I couldn't pass up the chance to make every number in your article out of date. Except the return number, so you've won this one Tribeke. I gave it a 6th review, it's the one with my name on it, but honestly at this point you might need someone who will give you a 3 star to make it look more legit.

1979semifinalist's picture
1979semifinalist from California but living in NYC is reading Joe Hill's NOS4A2 October 18, 2012 - 8:48am

I see nothing wrong with soliciting reviews - but I am extremely biased as I'm doing it for my own book as well.

Price point, ah, price point.

$2.99 does seem a bit high to me for a novella, but that's probably because my massive 370 pager is going for $4.99.  That said, as you know, I bought your novella (without thinking twice) read it, and it was worth every penny. So...I have no idea what that means...maybe just that my book is underpriced?

I am wary of the whole 99cent thing, not just becuase it so severly reduces your profit, but also because I fear you get a different quality of reader - someone that just impulse or horde buys...without being truly excited about the purchase? I don't just want the purchases, I want people actively reading, you know?

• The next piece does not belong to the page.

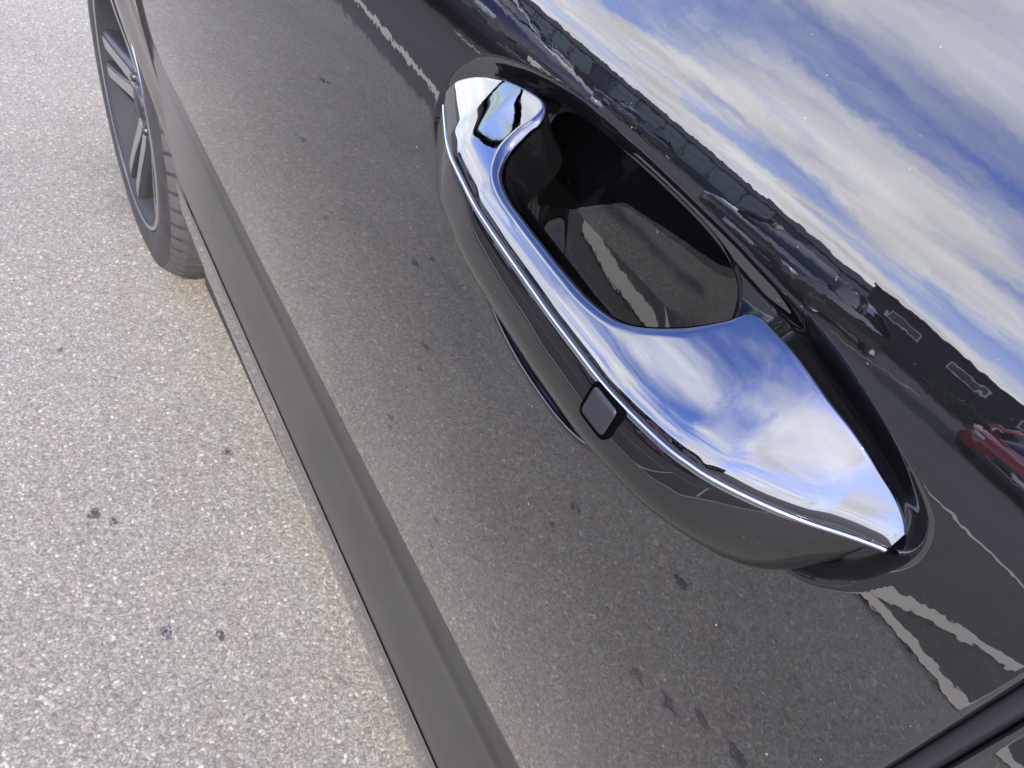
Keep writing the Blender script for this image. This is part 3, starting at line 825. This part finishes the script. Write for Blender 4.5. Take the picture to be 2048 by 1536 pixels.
# ------------------------------------------------------------------ what the door reflects: parked cars, buildings, trees
def parked_car(loc, rz, colour, label, plate=None, ptext=None, band=None, tall=0.0, L=4.2):
    r = empty('parked_car', (loc[0], loc[1], 0), rz)
    tag(r, label, 'car', 'cars parked across the car park')
    pm = make_paint('parked_car_paint', colour, ior=1.6, dust_sheen=.5, peel=.3)
    hw = .9
    # body stations along local X (front at +L/2): x, half width, sill, shoulder
    st = [(L / 2, .52, .38, .62), (L / 2 - .06, .70, .24, .74), (L / 2 - .22, .83, .20, .83), (L / 2 - .55, .89, .20, .92), (L / 2 - 1.1, .90, .20, 1.0 + tall * .2), (0, .91, .20, 1.02 + tall * .3), (-L / 2 + .8, .90, .20, 1.03 + tall * .3),
          (-L / 2 + .25, .86, .22, 1.02 + tall * .3), (-L / 2 + .04, .76, .30, .96), (-L / 2, .60, .40, .88)]
    rows = []
    for x, w_, zb, zt in st:
        half = [(0, zb), (w_ * .7, zb), (w_ * .97, zb + .06), (w_, zb + .22), (w_ * .995, (zb + zt) / 2 + .08), (w_ * .95, zt - .05), (w_ * .86, zt), (0, zt + .04)]
        rows.append([(x, y, z) for y, z in half] + [(x, -y, z) for y, z in half[-2:0:-1]])
    body = loft('body', rows, pm, r, wrap_c=True)
    n = len(rows[0])
    for q, nm in ((rows[0], 'bumper'), (rows[-1], 'tail_panel')):
        c = np.mean(np.array(q), 0)
        add(nm, [tuple(c)] + q, [(0, 1 + i, 1 + (i + 1) % n) for i in range(n)], pm, r, False)
    top = 1.46 + tall
    gs = [(L / 2 - 1.02, .80, 1.0 + tall * .2, 1.01 + tall * .2), (L / 2 - 1.75, .74, 1.0, top - .03), (-.3, .73, 1.0, top), (-L / 2 + .75, .72, 1.0, top - .05), (-L / 2 + .18, .76, 1.0, 1.06 + tall * .3)]
    rows = []
    for x, w_, zb, zt in gs:
        half = [(w_ * 1.06, zb), (w_ * .98, zb + (zt - zb) * .55), (w_ * .86, zt - .03), (w_ * .7, zt), (0, zt + .02)]
        rows.append([(x, y, z) for y, z in half] + [(x, -y, z) for y, z in half[-2::-1]])
    loft('glasshouse', rows, GLASS, r)
    rows = [[(x, y * .8, z + .012) for y in np.linspace(-.72, .72, 9)] for x, z in ((L / 2 - 1.80, top - .03), (-.3, top + .01), (-L / 2 + .72, top - .04))]
    loft('roof', rows, pm, r, flip=True)
    for s in (-1, 1):
        bar('pillar', (L / 2 - 1.0, s * .84, 1.0 + tall * .2), (L / 2 - 1.76, s * .66, top - .02), (.06, .05), pm, r)
        bar('pillar', (-.25, s * .80, 1.0), (-.3, s * .645, top - .01), (.08, .04), pm, r)
        bar('pillar', (-L / 2 + .3, s * .79, 1.02), (-L / 2 + .75, s * .64, top - .06), (.14, .05), pm, r)
        h = box('headlight', (L / 2 - .14, s * .62, .70), (.16, .30, .11), LAMP, r, .03, 2, Matrix.Rotation(-s * .5, 3, 'Z'))
        box('tail_lamp', (-L / 2 + .08, s * .66, .80), (.10, .22, .16), REDL, r, .02)
        for x in (L / 2 - .82, -L / 2 + .78):
            wv_ = empty('wheel', (x, s * .80, .31), 0, r)
            lathe('tyre', [(.20, -.09), (.29, -.10), (.31, -.08), (.31, .08), (.29, .10), (.20, .09)], 28, RUBBER, wv_)
            lathe('wheel_rim', [(.0, s * .085), (.05, s * .085), (.10, s * .06), (.17, s * .07), (.205, s * .095)], 20, ALLOY, wv_)
    box('grille', (L / 2 - .012, 0, .52), (.06, .82, .20), SATIN, r, .02)
    box('lower_intake', (L / 2 - .06, 0, .30), (.10, 1.15, .12), SATIN, r, .02)
    box('bright_strip', (L / 2 - .005, 0, .395), (.06, 1.0, .022), TRIM, r, .006)
    np_ = box('number_plate', (L / 2 + .022, 0, .50), (.012, .52, .112), plate or PLATE, r, .002)
    if band:
        box('plate_band', (L / 2 + .0285, -.24 * band, .50), (.003, .04, .105), GREEN, r)
    if ptext:
        cu = bpy.data.curves.new('plate_text', 'FONT'); cu.body = ptext; cu.size = .105; cu.align_x = 'CENTER'; cu.align_y = 'CENTER'; cu.extrude = .001
        tmp = bpy.data.objects.new('tmp', cu); COL.objects.link(tmp)
        dg = bpy.context.evaluated_depsgraph_get(); me = bpy.data.meshes.new_from_object(tmp.evaluated_get(dg)); me.name = 'plate_text'
        me.materials.clear(); me.materials.append(SATIN); bpy.data.objects.remove(tmp)
        o = bpy.data.objects.new('plate_text', me); link(o, r); o.location = (L / 2 + .0305, .02, .50); o.rotation_euler = (math.radians(90), 0, math.radians(90))
    return r
LAMP = simple('headlamp_glass', (.55, .58, .60), .08, 0.3)
REDL = simple('tail_lamp_red', (.35, .01, .01), .1)
PLATE = simple('plate_white', (.70, .70, .66), .4)
GREEN = simple('plate_green', (.02, .35, .10), .4)
parked_car((6.55, 3.9), math.pi, (.010, .013, .032), 'dark navy electric car with a green band on its number plate', ptext='VSER', band=1)
YR = 9.6
for x, y, col_, lb, tall in ((-2.9, YR, (.03, .03, .032), 'charcoal car parked on the far side of the red car from the black one', 0), (0.6, YR, (.22, .008, .010), 'red car parked nose out below the brown building', .05),
                        (4.4, YR, (.010, .010, .012), 'black car parked beside the red car', .1), (10.5, 21.5, (.012, .016, .035), 'dark blue car parked alone before the glazed building', 0),
                        (19.0, 22.5, (.016, .017, .019), 'dark grey tall car parked before the glazed building', .25), (26.5, 23.0, (.30, .31, .33), 'silver car parked before the glazed building', 0)):
    parked_car((x, y), -math.pi / 2, col_, lb, tall=tall, ptext=None)

BROWN = simple('dark_brown_cladding', (.022, .019, .020), .6, vary=.3, scale=3)
GREYW = simple('grey_wall_panel', (.16, .17, .19), .6, vary=.2, scale=1)
DGREY = simple('dark_grey_wall_panel', (.045, .05, .065), .6, vary=.2, scale=1)
NAVYW = simple('navy_wall_panel', (.014, .018, .035), .5, vary=.3, scale=1)
TEAL = simple('teal_glazing', (.13, .21, .21), .15, vary=.35, scale=.6)
WHITE = simple('white_frame_paint', (.6, .6, .58), .5)
def building_brown():
    b = empty('brown_building', (-4, 24, 0)); tag(b, 'low dark brown shop building with white framed windows', 'building')
    box('wall', (0, 2.5, 1.95), (26.0, 5, 3.9), BROWN, b)
    box('parapet', (0, 2.5, 4.0), (26.3, 5.3, .16), DGREY, b)
    for x in np.arange(-11.5, 12, 2.3):
        w_ = empty('window', (x + .05, -.02, 2.75), 0, b)
        box('pane', (0, 0, 0), (1.05, .04, .62), GLASS, w_)
        for dz in (-.34, .34): box('frame', (0, -.02, dz), (1.25, .07, .09), WHITE, w_)
        for dx in (-.58, .58): box('frame', (dx, -.02, 0), (.09, .07, .60), WHITE, w_)
    for x in (-8.5, -3.2, 5.0):
        d_ = box('door', (x, -.03, 1.05), (1.0, .08, 2.1), DGREY, b); h_ = box('door_handle', (.4, -.06, 0), (.03, .05, .3), TRIM, d_); h_.location = (x, -.03, 1.05)
    return b
building_brown()
def building_glass():
    b = empty('glazed_building', (36, 31, 0)); tag(b, 'long low retail building with teal glazing between grey bands', 'building')
    box('wall', (0, 4, 2.2), (54, 7.8, 4.4), DGREY, b)
    box('fascia', (0, -.02, 4.0), (54.2, .3, .7), GREYW, b)
    box('plinth', (0, -.02, .55), (54.1, .25, 1.1), NAVYW, b)
    for k in range(27):
        x = -26 + k * 2.0
        if k % 7 == 3: continue
        w_ = empty('window', (x, .06, 2.15), 0, b)
        box('pane', (0, 0, 0), (1.86, .06, 2.6), TEAL, w_)
        box('mullion', (.98, -.06, 0), (.10, .14, 2.7), GREYW, w_)
        box('transom', (0, -.06, .55), (1.86, .10, .07), GREYW, w_)
    return b
building_glass()
# hedge and trees
LEAF = NT('leaf_green'); LEAF.set(Base_Color=LEAF.mix(LEAF.noise(1.7, 4), (.030, .055, .018), (.075, .105, .030)), Roughness=.6); LEAF = LEAF.m
BARK = simple('bark', (.09, .07, .055), .9)
def foliage(name, c, r, n, size, seed, parent):
    rnd = np.random.RandomState(seed); V, F = [], []
    clumps = rnd.normal(size=(14, 3)); clumps /= np.linalg.norm(clumps, axis=1, keepdims=True); clumps *= rnd.uniform(.35, .75, (14, 1))
    for i in range(n):
        p = clumps[i % 14] + rnd.normal(size=3) * .20
        p = np.array(c) + p * np.array(r)
        u = rnd.normal(size=3); u /= np.linalg.norm(u); v = np.cross(u, rnd.normal(size=3)); v /= np.linalg.norm(v)
        s = size * rnd.uniform(.6, 1.3); k = len(V)
        V += [tuple(p - u * s), tuple(p + v * s * .5), tuple(p + u * s), tuple(p - v * s * .5)]; F.append((k, k + 1, k + 2, k + 3))
    return add(name, V, F, LEAF, parent, False)
def tree(loc, h, seed, label):
    r = empty('tree', (*loc, 0)); tag(r, label, 'tree', 'trees behind the glazed building')
    rows = [[(w_ * math.cos(a), w_ * math.sin(a), z) for a in np.linspace(0, 2 * math.pi, 9)[:-1]] for w_, z in ((.24, 0), (.17, h * .25), (.12, h * .5), (.05, h * .8))]
    loft('trunk', rows, BARK, r, wrap_c=True)
    foliage('crown', (0, 0, h * .62), (h * .36, h * .36, h * .42), 700, .28, seed, r)
rt = random.Random(4)
for k in range(16):
    x = 12 + k * 4.4 + rt.uniform(-1, 1); y = 44 + rt.uniform(-2, 3); h = rt.uniform(4.7, 5.2)
    tree((x, y), h, k, 'leafy green tree behind the long glazed building')
hg = empty('hedge', (3.3, 21.5, 0)); tag(hg, 'clipped green hedge along the foot of the brown building', 'hedge')
loft('stems', [[(x, .05 * math.cos(a), z + .05 * math.sin(a)) for a in np.linspace(0, 6.28, 7)[:-1]] for x, z in ((-3, .1), (0, .3), (3, .1))], BARK, hg, wrap_c=True)
foliage('leaves', (0, 0, .75), (3.6, .7, .75), 1800, .10, 77, hg)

Loving this column, can't wait to see the next installment!


Rob's picture
Class Director
Rob from New York City is reading at a fast enough pace it would be cumbersome to update this October 18, 2012 - 8:52am

@Kelly, thanks for reading and the input. I just bought your book... and at 375 pages, I would have been OK paying more. Looking forward to reading it!

EdVaughn's picture
EdVaughn from Louisville, Ky is reading a whole bunch of different stuff October 18, 2012 - 6:10pm

I don't think 2.99 is asking too much. But because it's a novella you might not want to go over that. You might end up getting a bunch of shitty reviews from people pissed at the length vs price factor or something. And I'd be happy to review it. I'll try to pick it up this weekend especially if it's still 99 cents. Sounds pretty cool.

Rob's picture
Class Director
Rob from New York City is reading at a fast enough pace it would be cumbersome to update this October 19, 2012 - 7:47am

@red, yea, I couldn't justify higher than $2.99 I think. It's a comfortable price point. I have bumped it back up, but Amazon has decided to keep it at 99 cents (they can discount if they want, good news is I still earn profit off the price I set, not their sale price). So, grab it while you can... thanks!

mono ya mono's picture
mono ya mono from UK is reading Julio Cortazar December 3, 2012 - 2:32pm

Hi, my name's Danny Blackwell, and I just self-published my Zombie novella "Dancing Muertos" on Amazon, so we appear to be in a similar boat. I stumbled accross your blog while researching the whole thing, and I'm steadily going throught for tips, advice and so on. I hope it continues to go well for you...

Estamos en contacto!


RichardP's picture
RichardP April 10, 2015 - 9:16am

Great articles Rob, most informative and interesting, thank you.

Out of curiousity, I followed your link above to the Barnes & Noble site and landed on an error page.

Then I used their search for "the last safe place", ordered by "Best match" with "view all" selected.

They produced five books. The title of one (in two versions) was the exact search text, two others had similar titles and one was completely different - but they did not list yours, for no obvious reason. I guess you have taken the book off their site, as a search by author name "Rob Hart" failed also?